SHORT PROBLEM =>
Look for "part" in each line of the entries, and return the matching lines.

RECORDS TO PROCESS =>
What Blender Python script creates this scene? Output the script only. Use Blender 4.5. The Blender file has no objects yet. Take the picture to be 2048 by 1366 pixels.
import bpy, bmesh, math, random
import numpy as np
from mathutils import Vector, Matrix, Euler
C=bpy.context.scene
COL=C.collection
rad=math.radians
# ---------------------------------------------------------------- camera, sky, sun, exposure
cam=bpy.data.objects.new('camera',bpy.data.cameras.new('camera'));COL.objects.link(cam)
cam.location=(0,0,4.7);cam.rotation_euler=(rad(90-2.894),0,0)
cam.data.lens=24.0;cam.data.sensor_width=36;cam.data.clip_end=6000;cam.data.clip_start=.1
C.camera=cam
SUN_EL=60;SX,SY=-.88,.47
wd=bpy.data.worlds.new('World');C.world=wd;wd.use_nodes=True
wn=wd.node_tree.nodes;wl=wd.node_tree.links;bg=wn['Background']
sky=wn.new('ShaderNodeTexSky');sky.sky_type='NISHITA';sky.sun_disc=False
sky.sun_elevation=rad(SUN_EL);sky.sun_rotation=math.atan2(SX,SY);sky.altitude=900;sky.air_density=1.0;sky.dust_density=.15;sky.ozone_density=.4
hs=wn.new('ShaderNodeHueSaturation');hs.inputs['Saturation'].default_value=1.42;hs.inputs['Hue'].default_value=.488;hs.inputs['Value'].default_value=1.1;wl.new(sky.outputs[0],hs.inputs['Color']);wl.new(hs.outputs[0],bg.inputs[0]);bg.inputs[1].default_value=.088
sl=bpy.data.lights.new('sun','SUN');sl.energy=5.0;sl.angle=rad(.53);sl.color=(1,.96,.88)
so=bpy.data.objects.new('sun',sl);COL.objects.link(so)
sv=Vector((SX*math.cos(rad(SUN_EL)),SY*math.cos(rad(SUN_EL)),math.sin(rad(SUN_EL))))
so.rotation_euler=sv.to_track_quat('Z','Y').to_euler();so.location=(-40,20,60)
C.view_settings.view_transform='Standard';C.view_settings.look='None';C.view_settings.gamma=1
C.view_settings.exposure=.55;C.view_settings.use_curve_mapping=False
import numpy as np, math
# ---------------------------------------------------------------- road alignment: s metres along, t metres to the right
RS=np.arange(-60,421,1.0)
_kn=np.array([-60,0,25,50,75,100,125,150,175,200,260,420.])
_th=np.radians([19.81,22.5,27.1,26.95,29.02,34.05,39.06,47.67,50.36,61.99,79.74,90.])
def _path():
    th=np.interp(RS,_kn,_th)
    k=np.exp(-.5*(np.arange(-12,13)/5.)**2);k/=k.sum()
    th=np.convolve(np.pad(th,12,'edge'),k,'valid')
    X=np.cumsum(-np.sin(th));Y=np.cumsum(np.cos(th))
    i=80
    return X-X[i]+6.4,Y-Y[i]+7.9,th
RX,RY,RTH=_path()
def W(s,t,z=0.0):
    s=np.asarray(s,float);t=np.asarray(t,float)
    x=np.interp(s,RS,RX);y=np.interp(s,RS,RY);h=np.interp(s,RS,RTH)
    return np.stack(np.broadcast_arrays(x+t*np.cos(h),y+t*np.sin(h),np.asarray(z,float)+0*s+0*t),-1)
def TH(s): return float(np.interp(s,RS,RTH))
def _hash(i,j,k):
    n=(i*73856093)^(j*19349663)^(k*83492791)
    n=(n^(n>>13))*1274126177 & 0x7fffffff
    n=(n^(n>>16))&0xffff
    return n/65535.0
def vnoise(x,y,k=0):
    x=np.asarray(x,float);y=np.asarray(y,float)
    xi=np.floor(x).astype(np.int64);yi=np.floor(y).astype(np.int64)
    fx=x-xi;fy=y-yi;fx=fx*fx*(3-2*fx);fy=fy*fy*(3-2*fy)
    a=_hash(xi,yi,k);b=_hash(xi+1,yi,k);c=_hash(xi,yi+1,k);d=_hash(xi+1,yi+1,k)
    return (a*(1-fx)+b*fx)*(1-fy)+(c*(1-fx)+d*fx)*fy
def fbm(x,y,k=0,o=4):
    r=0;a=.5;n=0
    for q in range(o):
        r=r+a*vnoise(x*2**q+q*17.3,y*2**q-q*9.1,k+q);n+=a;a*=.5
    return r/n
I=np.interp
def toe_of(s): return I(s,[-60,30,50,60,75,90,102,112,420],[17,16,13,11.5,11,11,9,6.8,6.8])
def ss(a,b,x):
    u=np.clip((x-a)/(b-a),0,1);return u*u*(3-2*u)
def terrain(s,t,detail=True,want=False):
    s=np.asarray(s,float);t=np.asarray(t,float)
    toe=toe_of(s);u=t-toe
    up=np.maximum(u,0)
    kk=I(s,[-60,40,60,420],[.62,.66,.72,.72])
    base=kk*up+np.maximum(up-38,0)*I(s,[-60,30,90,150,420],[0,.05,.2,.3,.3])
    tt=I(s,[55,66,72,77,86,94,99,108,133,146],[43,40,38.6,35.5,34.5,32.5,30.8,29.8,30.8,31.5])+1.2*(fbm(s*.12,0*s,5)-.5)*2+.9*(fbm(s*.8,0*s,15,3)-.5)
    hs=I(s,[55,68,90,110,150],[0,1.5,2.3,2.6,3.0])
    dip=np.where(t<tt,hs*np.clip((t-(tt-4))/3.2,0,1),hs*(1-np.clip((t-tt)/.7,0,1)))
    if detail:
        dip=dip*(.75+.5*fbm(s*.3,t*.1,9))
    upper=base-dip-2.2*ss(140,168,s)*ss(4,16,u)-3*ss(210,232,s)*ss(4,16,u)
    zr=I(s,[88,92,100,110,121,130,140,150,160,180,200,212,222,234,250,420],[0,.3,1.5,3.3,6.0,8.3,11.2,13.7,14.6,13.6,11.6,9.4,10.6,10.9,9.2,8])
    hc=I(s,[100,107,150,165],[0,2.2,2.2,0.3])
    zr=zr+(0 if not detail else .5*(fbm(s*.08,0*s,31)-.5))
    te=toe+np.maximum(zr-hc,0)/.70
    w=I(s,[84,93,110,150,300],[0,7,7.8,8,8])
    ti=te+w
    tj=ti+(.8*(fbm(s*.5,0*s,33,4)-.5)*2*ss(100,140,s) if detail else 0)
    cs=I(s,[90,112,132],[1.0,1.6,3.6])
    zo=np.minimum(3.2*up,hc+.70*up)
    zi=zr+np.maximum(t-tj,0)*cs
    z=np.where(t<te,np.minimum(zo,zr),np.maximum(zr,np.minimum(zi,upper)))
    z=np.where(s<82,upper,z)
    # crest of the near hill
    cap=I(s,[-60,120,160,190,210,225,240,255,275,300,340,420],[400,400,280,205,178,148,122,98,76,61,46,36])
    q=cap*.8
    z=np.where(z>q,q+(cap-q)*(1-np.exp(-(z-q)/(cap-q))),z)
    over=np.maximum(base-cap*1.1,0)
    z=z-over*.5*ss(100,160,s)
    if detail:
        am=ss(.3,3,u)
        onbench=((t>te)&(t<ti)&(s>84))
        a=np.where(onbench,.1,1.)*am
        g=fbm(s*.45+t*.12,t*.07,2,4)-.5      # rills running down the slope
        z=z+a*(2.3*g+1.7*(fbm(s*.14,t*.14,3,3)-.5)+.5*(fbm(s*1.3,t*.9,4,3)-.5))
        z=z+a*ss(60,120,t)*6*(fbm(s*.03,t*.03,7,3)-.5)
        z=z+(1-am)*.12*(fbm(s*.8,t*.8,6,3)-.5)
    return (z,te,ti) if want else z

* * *

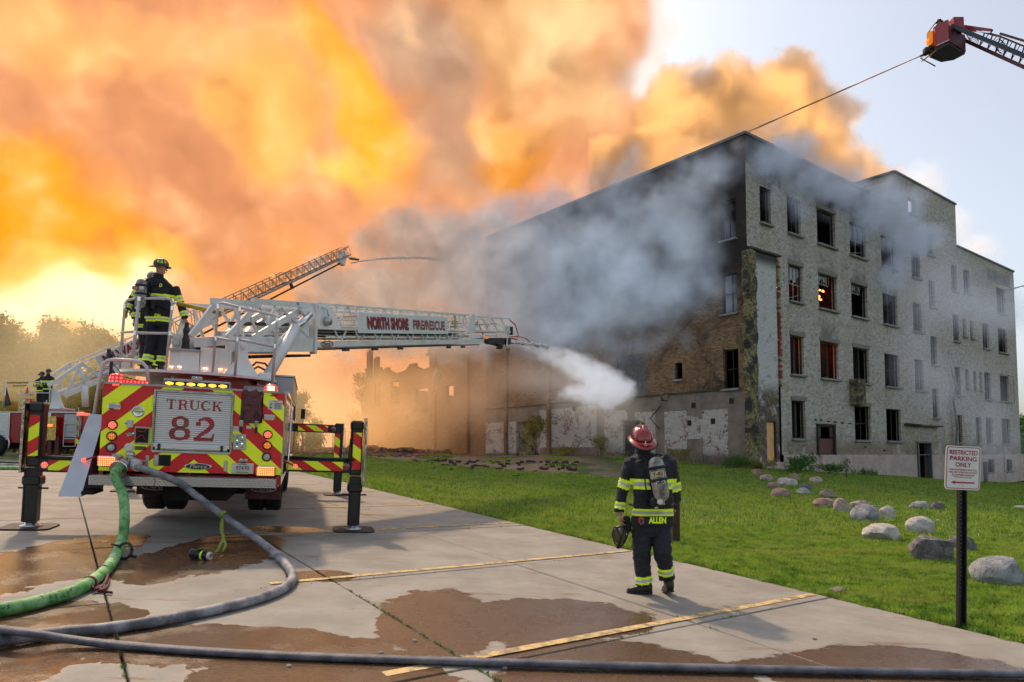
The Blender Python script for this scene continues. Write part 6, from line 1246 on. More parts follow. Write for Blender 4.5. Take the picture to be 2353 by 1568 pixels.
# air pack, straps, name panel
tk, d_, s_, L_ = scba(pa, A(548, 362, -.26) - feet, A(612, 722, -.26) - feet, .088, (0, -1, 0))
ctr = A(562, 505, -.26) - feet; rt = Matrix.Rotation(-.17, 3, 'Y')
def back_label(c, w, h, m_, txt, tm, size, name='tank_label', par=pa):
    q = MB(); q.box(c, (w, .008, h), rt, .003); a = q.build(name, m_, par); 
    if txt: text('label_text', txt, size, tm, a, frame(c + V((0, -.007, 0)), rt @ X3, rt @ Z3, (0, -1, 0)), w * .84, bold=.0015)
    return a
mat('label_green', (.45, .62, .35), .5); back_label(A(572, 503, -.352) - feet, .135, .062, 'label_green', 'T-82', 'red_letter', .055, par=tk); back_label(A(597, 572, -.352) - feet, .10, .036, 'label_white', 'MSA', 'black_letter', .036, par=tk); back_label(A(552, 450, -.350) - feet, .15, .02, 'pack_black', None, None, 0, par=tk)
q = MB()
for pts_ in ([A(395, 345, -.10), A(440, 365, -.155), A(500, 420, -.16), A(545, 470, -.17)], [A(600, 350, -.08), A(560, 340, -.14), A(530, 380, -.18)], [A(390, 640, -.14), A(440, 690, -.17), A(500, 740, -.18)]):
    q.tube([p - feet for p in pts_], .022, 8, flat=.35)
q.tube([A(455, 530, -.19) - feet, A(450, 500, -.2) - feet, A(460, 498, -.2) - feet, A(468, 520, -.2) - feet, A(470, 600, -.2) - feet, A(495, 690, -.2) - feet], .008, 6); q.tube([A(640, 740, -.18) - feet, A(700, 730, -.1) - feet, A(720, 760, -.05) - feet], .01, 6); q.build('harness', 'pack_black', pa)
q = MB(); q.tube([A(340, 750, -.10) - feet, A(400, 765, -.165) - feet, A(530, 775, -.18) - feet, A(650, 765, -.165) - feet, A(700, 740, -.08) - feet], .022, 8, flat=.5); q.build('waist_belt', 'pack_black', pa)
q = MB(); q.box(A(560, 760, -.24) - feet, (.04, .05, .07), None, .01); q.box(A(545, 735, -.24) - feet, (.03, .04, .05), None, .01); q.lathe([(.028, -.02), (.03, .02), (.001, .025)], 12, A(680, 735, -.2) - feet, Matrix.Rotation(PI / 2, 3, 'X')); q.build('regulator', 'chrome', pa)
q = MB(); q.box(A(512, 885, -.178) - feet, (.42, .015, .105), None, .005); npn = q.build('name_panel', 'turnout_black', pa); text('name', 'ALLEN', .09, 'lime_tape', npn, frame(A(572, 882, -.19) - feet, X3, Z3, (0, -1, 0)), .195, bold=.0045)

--

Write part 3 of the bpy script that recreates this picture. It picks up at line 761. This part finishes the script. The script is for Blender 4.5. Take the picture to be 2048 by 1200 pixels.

CORRECT OUTPUT =>
The Blender Python script for this scene continues. Write part 6, from line 1246 on. More parts follow. Write for Blender 4.5. Take the picture to be 2353 by 1568 pixels.
Write part 3 of the bpy script that recreates this picture. It picks up at line 761. This part finishes the script. The script is for Blender 4.5. Take the picture to be 2048 by 1200 pixels.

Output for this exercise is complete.